List each line of the data that holds the string "script".

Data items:
◆ ◆ ◆ ◆ ◆ ◆ ◆
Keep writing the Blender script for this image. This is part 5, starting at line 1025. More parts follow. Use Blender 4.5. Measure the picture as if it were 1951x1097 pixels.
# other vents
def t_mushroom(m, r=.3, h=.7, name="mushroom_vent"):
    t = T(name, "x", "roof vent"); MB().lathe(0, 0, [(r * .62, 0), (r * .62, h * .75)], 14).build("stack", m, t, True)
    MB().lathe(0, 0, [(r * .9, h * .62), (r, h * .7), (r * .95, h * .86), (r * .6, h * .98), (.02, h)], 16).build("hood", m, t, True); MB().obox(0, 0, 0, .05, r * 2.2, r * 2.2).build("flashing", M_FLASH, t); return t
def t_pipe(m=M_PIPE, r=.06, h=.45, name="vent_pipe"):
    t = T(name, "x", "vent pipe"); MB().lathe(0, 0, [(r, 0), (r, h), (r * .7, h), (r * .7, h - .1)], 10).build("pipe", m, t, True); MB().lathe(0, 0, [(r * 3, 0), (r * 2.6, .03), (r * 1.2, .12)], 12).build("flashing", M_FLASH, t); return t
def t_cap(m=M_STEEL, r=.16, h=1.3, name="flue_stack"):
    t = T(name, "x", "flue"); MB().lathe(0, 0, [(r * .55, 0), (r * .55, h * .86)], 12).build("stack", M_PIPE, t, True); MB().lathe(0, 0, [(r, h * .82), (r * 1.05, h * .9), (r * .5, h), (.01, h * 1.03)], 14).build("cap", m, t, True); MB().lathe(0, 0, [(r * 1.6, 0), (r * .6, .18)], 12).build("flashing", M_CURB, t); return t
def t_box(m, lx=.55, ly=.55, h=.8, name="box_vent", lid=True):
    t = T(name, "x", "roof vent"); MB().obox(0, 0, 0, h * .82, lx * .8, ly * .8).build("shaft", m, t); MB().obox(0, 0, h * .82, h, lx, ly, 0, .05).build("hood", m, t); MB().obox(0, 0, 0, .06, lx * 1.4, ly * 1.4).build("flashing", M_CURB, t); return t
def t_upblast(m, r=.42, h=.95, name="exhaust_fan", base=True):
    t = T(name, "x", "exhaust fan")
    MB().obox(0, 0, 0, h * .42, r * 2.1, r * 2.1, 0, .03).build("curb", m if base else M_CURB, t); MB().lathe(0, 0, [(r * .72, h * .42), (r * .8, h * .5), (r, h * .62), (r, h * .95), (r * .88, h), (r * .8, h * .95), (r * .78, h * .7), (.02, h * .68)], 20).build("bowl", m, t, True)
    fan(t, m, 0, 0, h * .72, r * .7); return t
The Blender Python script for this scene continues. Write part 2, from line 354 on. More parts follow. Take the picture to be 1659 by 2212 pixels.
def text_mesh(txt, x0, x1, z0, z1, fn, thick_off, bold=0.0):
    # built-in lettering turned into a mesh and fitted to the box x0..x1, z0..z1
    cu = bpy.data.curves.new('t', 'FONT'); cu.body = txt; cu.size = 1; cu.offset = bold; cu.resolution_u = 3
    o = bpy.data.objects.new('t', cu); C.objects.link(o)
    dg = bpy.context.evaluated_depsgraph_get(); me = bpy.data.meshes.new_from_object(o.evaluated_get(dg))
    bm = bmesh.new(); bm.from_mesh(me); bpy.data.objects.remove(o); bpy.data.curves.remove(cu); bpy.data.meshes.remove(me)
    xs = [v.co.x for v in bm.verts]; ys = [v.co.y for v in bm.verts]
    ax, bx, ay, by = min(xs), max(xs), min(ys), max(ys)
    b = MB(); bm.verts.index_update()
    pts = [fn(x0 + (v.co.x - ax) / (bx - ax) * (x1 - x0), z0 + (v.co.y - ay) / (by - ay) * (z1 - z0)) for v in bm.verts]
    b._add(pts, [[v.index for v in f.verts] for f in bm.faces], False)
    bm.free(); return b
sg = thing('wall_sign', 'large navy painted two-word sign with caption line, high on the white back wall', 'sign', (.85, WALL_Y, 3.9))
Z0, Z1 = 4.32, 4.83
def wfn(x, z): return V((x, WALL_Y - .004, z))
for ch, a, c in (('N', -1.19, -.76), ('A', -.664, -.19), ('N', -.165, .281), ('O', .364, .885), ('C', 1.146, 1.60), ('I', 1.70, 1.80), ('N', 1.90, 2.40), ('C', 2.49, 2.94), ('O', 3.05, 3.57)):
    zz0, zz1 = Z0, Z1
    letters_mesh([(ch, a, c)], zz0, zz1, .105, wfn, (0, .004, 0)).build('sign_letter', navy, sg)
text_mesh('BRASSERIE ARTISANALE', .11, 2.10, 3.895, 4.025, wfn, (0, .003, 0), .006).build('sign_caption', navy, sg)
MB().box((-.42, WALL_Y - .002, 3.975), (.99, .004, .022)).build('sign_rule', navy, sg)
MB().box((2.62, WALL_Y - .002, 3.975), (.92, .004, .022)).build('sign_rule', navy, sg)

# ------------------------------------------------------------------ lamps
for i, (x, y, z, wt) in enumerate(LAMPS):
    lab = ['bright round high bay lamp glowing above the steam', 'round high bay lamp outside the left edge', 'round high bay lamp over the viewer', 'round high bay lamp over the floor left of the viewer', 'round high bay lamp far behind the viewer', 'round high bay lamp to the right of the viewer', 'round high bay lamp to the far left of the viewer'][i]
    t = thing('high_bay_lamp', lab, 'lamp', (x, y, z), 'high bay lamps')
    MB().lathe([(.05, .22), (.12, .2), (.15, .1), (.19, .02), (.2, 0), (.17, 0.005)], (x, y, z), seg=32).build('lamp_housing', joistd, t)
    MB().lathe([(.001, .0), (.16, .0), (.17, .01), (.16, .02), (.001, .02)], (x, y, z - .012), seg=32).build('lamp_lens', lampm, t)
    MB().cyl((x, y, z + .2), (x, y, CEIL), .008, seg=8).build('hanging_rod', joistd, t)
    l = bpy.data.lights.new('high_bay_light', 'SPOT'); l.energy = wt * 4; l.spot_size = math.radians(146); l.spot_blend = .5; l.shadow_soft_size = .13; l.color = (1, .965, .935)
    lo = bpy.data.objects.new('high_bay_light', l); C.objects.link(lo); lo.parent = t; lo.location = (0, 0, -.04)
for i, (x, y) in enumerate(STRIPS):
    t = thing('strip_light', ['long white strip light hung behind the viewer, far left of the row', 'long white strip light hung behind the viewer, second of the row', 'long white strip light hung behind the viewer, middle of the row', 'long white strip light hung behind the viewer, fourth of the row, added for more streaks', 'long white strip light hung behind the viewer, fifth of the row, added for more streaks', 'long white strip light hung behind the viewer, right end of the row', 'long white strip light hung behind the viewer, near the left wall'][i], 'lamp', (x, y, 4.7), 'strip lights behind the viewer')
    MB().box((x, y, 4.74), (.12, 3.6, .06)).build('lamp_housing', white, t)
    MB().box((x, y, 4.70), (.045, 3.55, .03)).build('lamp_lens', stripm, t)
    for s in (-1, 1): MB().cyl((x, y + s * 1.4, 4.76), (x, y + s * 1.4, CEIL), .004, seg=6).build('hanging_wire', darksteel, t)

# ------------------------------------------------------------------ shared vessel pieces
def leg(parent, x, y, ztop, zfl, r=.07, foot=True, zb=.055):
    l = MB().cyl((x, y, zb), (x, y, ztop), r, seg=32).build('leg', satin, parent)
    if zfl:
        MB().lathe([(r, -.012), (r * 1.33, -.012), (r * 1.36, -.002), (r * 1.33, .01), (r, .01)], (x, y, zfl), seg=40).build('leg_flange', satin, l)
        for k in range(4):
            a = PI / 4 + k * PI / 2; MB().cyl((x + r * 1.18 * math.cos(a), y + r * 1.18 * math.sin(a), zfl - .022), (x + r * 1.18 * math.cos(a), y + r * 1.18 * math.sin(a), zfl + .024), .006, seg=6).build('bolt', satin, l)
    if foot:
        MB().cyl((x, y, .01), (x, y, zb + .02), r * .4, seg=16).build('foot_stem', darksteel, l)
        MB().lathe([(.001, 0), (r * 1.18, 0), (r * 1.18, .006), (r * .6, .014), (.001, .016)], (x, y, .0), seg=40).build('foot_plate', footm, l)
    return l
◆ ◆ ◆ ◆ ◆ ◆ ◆
### EXERCISE OUTPUT
Keep writing the Blender script for this image. This is part 5, starting at line 1025. More parts follow. Use Blender 4.5. Measure the picture as if it were 1951x1097 pixels.
The Blender Python script for this scene continues. Write part 2, from line 354 on. More parts follow. Take the picture to be 1659 by 2212 pixels.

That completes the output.